Este preso ya había pasado antes por este centro, en el que intentó acabar con la vida de su compañero de celda. Es “extremadamente violento” y los funcionarios sostienen que podría haber protagonizado “un centenar de agresiones” contra trabajadores. Además de sufrir un problema de adicción a las drogas, fue sparring de boxeadores desde una edad muy temprana, lo que le ha causado secuelas psiquiátricas graves. Lo explican funcionarios de diversos centros penitenciarios por los que ha pasado. Todos ellos lo conocen y le temen.

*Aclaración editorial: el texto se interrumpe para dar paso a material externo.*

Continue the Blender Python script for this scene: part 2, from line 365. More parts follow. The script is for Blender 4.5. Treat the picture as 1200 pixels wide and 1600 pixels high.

En el último centro en el que ingresó en su periplo por las cárceles catalanas, Quatre Camins, le asignaron una funcionaria sombra: una interina joven y sin experiencia que debía acompañarlo a todas partes. Como era previsible, este preso acabó perdiendo el control a las dos semanas de ingresar en el centro de La Roca del Vallès. Aun así, seguirá en el circuito ordinario. “Tiene que estar en el Departamento de Régimen Cerrado (DERT, por sus siglas en catalán) y después ir a módulo con condiciones más rígidas, con funcionarios preparados y en el que esté tratado por psicólogos, educadores y juristas por su propio bien o, idealmente, cumplir su condena en un psiquiátrico en el que se le suministre una mediación correcta”.
“Los internos también se merecen seguridad”
Con este panorama, los trabajadores se quejan de las políticas “buenistas” y “de escaparate” que se diseñan desde los despachos, de espalda a la realidad de las prisiones, y que buscan mejorar las estadísticas. Esto, denuncian, ha convertido los centros penitenciarios en lugares más hostiles, no sólo para los funcionarios, sino también para los propios presos.
“El 90% de los internos que acaban aquí, independientemente de su nacionalidad, es porque han cometido un error o porque tienen una vida desestructurada que les ha llevado a delinquir, pero no dan problemas ni nunca los darán. Ellos también se merecen seguridad, pues lo único que quieren es cumplir su castigo e irse sanos y sanos a su casa”.
“Antes, con el artículo 93 del Reglamento Penitenciario, podían estar más de un año en régimen cerrado por episodios violentos como un apuñalamiento a otro reo o una agresión grave a un funcionario, ahora están unos pocos meses”, lamentan los trabajadores. Así las cosas, en el marco de las protestas por el asesinato de Núria, muchos de los reclusos les han pedido a sus carceleros que “luchen”. “Lo que es bueno para ustedes es bueno para nosotros, ¡aguanten, aguanten!”, aseguran que les han dicho, hartos del clima de violencia que se respira en algunos de los módulos.
Por ahora, y hasta que el sistema no cambie, la laxitud de las normativas continúa empoderando a la minoría violenta pero ruidosa, que se siente con impunidad para atacar a funcionarios y compañeros.